Decía el Papa Benedicto XV: «Así como el desarreglo de los sentidos en otro tiempo precipitó las más célebres ciudades en un mar de fuego, también en nuestros días la impiedad de la vida pública, el ateísmo puesto como sistema de pretendida civilización han precipitado el mundo en un mar de sangre… las calamidades presentes no se acabarán hasta que el género humano se vuelva hacia Dios».[7]
El Creador recurre a todos estos medios para hacerle sentir al hombre que Él, no necesita de nadie y que, al contrario, el hombre necesita de Dios.
Hasta hace no pocos años, las rogativas del pueblo creyente se hacían eco y encontraban respuesta favorable; toda la Iglesia oraba incesantemente a Dios, pidiéndole que le libre de los grandes males. La gente cristiana sobre todo la las zonas agrícolas, que necesita habitualmente el agua para sus cosechas se pregunta ¿será un verdadero castigo de Dios, por el olvido de la gente respecto de sus obligaciones?
Ya nos advirtió San Agustín: «Dios quiere ser rogado, forzado, vencido, por nuestras importunidades». Recordemos el ejemplo propuesto por el mismo Jesús: de un amigo que visita a otro a media noche, para pedirle pan, y a pesar de las negativas insiste, hasta conseguir lo que se le había negado varias veces, para que no siga molestando a su amigo y a su familia (cf.: Lucas 11, 5-13), es verdad que puede bastar la oración de diez justos para conseguir que Dios evite la destrucción de la ciudad (Génesis 18, 32); incluso Jesús promete: si dos de vosotros se ponen de acuerdo en la tierra para pedir algo, lo conseguirán de mi Padre que está en los cielos (Mateo 18, 19)… pero también es verdad, sin duda, que el Señor quiere, y así lo enseña la tradición católica, que los pastores, en las graves aflicciones de la Iglesia, no se contenten con la oración de dos o tres que se juntan en el nombre de Jesús (18, 20), sino que promuevan con el mayor empeño el clamor poderosísimo de toda la Iglesia”».[8]
En el capítulo 24 de San Mateo leemos:
«Oiréis también hablar de guerras y rumores de guerras. ¡Mirad que no os turbéis!
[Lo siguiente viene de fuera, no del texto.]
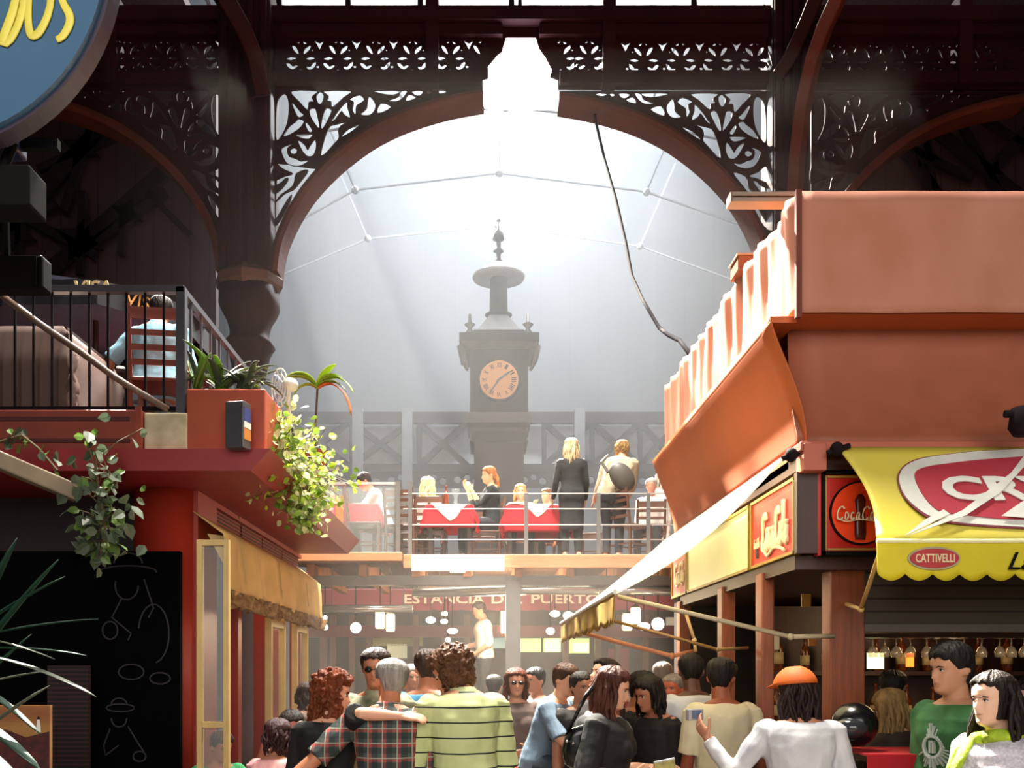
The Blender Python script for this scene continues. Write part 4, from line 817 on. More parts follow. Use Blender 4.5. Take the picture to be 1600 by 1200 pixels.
# ================================================================== restaurant front behind the crowd
FD = 16.0
t = thing('restaurant_front', 'dim restaurant front with wood posts and windows behind the crowd', 'shopfront', (0, FD, 0))
MB().box((-4.2, FD+.6, 0), (4.6, FD+.7, 2.75)).build('back_panel', mat('shopfront_dark', '#3c302a', .7, var=.3), t)
for a in (500, 515, 545, 572, 645, 690, 725, 880, 930, 962, 1005, 1065, 1120): MB().box((X(a, FD), FD, 0), (X(a+9, FD), FD+.12, 2.5)).build('post', mat('shop_post', '#6b4a38', .5, var=.2), t)
MB().box((X(470, FD), FD-.05, 2.12), (X(1130, FD), FD+.1, 2.32)).build('lintel', mat('shop_lintel', '#6e2a28', .5), t)
MB().box((X(470, FD), FD-.02, 0), (X(1130, FD), FD+.1, .95)).build('counter_panel', wooddk, t)
for x0, x1, y0, y1, c_, e in ((572, 658, 990, 1008, '#8a8048', .25), (900, 925, 1003, 1018, '#d8e8a0', 2.0), (808, 848, 996, 1018, '#d0e08c', 1.2), (853, 880, 996, 1018, '#e0f0a8', 1.6), (884, 926, 996, 1020, '#c8dc8c', 1.2), (770, 790, 975, 1012, '#a8c8c0', .5), (600, 632, 1005, 1028, '#c8c4a0', .5), (955, 990, 1012, 1050, '#8c2a28', .1), (1050, 1066, 962, 995, '#c4b8a0', .3)):
    MB().box((X(x0, FD), FD+.5, Z(y1, FD)), (X(x1, FD), FD+.56, Z(y0, FD))).build('window', mat('win'+c_, c_, .5, emit=c_, es=e), t)
t = thing('maroon_awning', 'maroon awning lettered in pale capitals under the mezzanine', 'awning', (.2, 15.4, 2.5)); D = 15.3
am = mat('maroon_canvas', '#7c2630', .8, var=.1)
MB().grid(lambda u, v: V((X(470, D)+u*(X(1070, D)-X(470, D)), D+.7-v*.7, 3.0-v*.35)), 20, 4).build('canopy', am, t, smooth=True, solid=.006)
MB().grid(lambda u, v: V((X(470, D)+u*(X(1070, D)-X(470, D)), D-.01, 2.86-.21-v*(.10+.0+.03*abs(math.sin(u*45))**.6)+.21*(1-v)*1.0)), 240, 6).build('valance', am, t, solid=.006)
for s_, a, b in (('ESTANCIA', 632, 757), ('DEL', 768, 816), ('PUERTO', 830, 938)): text('lettering', s_, front(X((a+b)/2, D), D-.03, Z(936, D)), X(b, D)-X(a, D), .15, mat('awning_letters', '#d8b8a0', .6), t, bold=.02)
# hanging lamps
def glow_body(lab, px, py, D, w_=.055, h=.24, top=2.99):
    t = thing('pendant_lamp', lab, 'lamp', P(px, py, D), group='warm pendant lamps below the mezzanine'); p = P(px, py, D)
    MB().lathe([(w_*.8, 0), (w_, .02), (w_, h-.02), (w_*.8, h)], p-V((0, 0, h/2)), 14).build('lamp_shade', lampw, t, smooth=True)
    MB().tube([p+V((0, 0, h/2)), V((p.x, p.y, max(top, p.z+h)))], .008, 6).build('cord', irondark, t); MB().lathe([(w_*1.05, 0), (w_*.4, .04)], p+V((0, 0, h/2)), 12).build('cap', irondark, t)
glow_body('cylindrical lamp hanging left of its twin below the mezzanine, left group', 594, 968, 13.0, .065, .24); glow_body('cylindrical lamp hanging slightly lower beside its twin, left group', 610, 973, 13.2, .06, .24)
glow_body('cylindrical lamp hanging left of its twin near the awning arms', 980, 972, 12.3, .064, .21); glow_body('cylindrical lamp hanging higher beside its twin near the awning arms', 993, 962, 12.45, .064, .21)
def globe(lab, px, py, D, r, sx=1):
    t = thing('globe_lamp', lab, 'lamp', P(px, py, D), group='glowing globe lamps'); MB().ball(P(px, py, D), r*sx, r, r, 16).build('globe', lampc, t, smooth=True); MB().tube([P(px, py, D)+V((0, 0, r*.9)), V((X(px, D), D, 2.99 if D < 14.9 else 2.84))], .01, 6).build('stem', irondark, t)
for lab, px, py, D, r, sx in (('round glowing globe near the cream fringe', 556, 981, 14, .08, 1), ('flat glowing lamp left of the waiter', 673, 969, 14.6, .05, 1.5), ('small upper glowing lamp left of the waiter', 695, 959, 14.75, .035, 1.6), ('small lower glowing lamp left of the waiter', 694, 971, 14.6, .035, 1.7), ('glowing lamp right of the post', 867, 959, 14.5, .05, 1.6), ('glowing lamp close to the white awning hem', 888, 962, 14, .06, 1.3), ('low glowing lamp right of the post', 860, 986, 14.5, .055, 1.2), ('oval glowing lamp right of the twin lanterns', 1006, 979, 12.5, .055, 1.5), ('large round glowing lamp near the far wooden post', 1028, 975, 12.3, .082, 1), ('small glowing lamp by the cream fringe, upper', 508, 965, 13, .03, 1), ('small glowing lamp by the cream fringe, lower', 508, 980, 13, .04, 1), ('small low lamp left of the waiter', 700, 1000, 14.6, .045, .8), ('small lamp with wide glow left of the waiter', 707, 986, 14.6, .045, 1.8)):
    globe(lab, px, py, D, r, sx)
tag(MB().box((X(783, 15.9), 15.9, Z(989, 15.9)), (X(792, 15.9), 15.96, Z(955, 15.9))).build('tube_lamp', lampw), 'upright glowing tube lamp just right of the waiter', 'lamp')
light('warm_fill', 'POINT', (.2, 13.0, 2.4), 220, (1, .78, .5), shadow_soft_size=.4); light('left_stall_lamp', 'POINT', (-3.0, 9.0, 2.4), 50, (1, .75, .45), shadow_soft_size=.3); light('stall_lamp', 'POINT', (3.2, 6.6, 1.95), 16, (1, .65, .35), shadow_soft_size=.2)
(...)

Esto, en efecto, debe suceder, pero no es todavía el fin. Porque se levantará pueblo contra pueblo, reino contra reino, y habrá en diversos lugares hambres y pestes y terremotos. Todo esto es el comienzo de los dolores. Después os entregarán a la tribulación y os matarán y seréis odiados de todos los pueblos por causa de mi nombre. Entonces se escandalizarán muchos, y mutuamente se traicionarán y se odiarán. Surgirán numerosos falsos profetas, que arrastrarán a muchos al error; y por efecto de los excesos de la iniquidad, la caridad de los más se enfriará. Mas el que perseverare hasta el fin, ése será salvo. Y esta Buena Nueva del Reino será proclamada en el mundo entero, en testimonio a todos los pueblos. Entonces vendrá el fin. Cuando veáis, pues, la abominación de la desolación, predicha por el profeta Daniel, instalada en el lugar santo –el que lee, entiéndalo».
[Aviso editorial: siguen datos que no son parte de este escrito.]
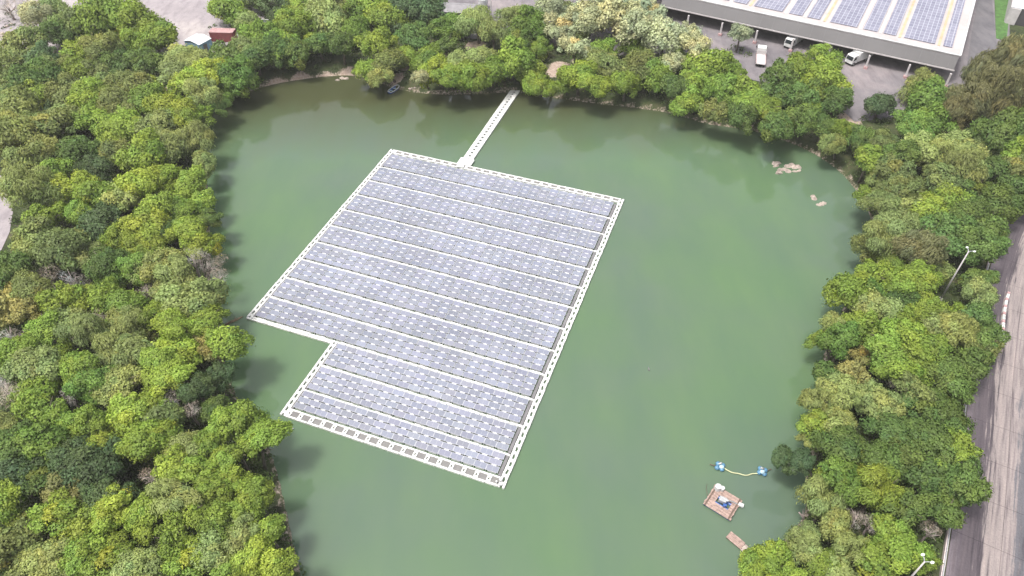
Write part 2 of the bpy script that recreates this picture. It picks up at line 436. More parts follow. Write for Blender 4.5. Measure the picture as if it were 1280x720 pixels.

Hace falta retornar a los tiempos de clamor eclesial, de oración incesante, de vuelta al Creador, en vez de a la creación. Retornar al culto del Dios Verdadero: «Perdonaré… no la destruiré… no lo haré».
Germán Mazuelo-Leytón
[1] Philippe, C.SS.R, Padre A., Catecismo de la Realeza Social de Jesucristo
[2] Amós 4, 7-8.
[3] 1Reyes 17, 1.
[4] cf.: 1 Reyes 18, 41-45.
[5] Jeremías 14, 2-3.
[6] Philippe, C.SS.R, Padre A., Catecismo de la Realeza Social de Jesucristo
[7] Benedicto XV, Alocución consistorial, 24-12-1917.
[8] IRABURU, P. JOSÉ MARÍA, Oraciones de la Iglesia en tiempos de aflicción.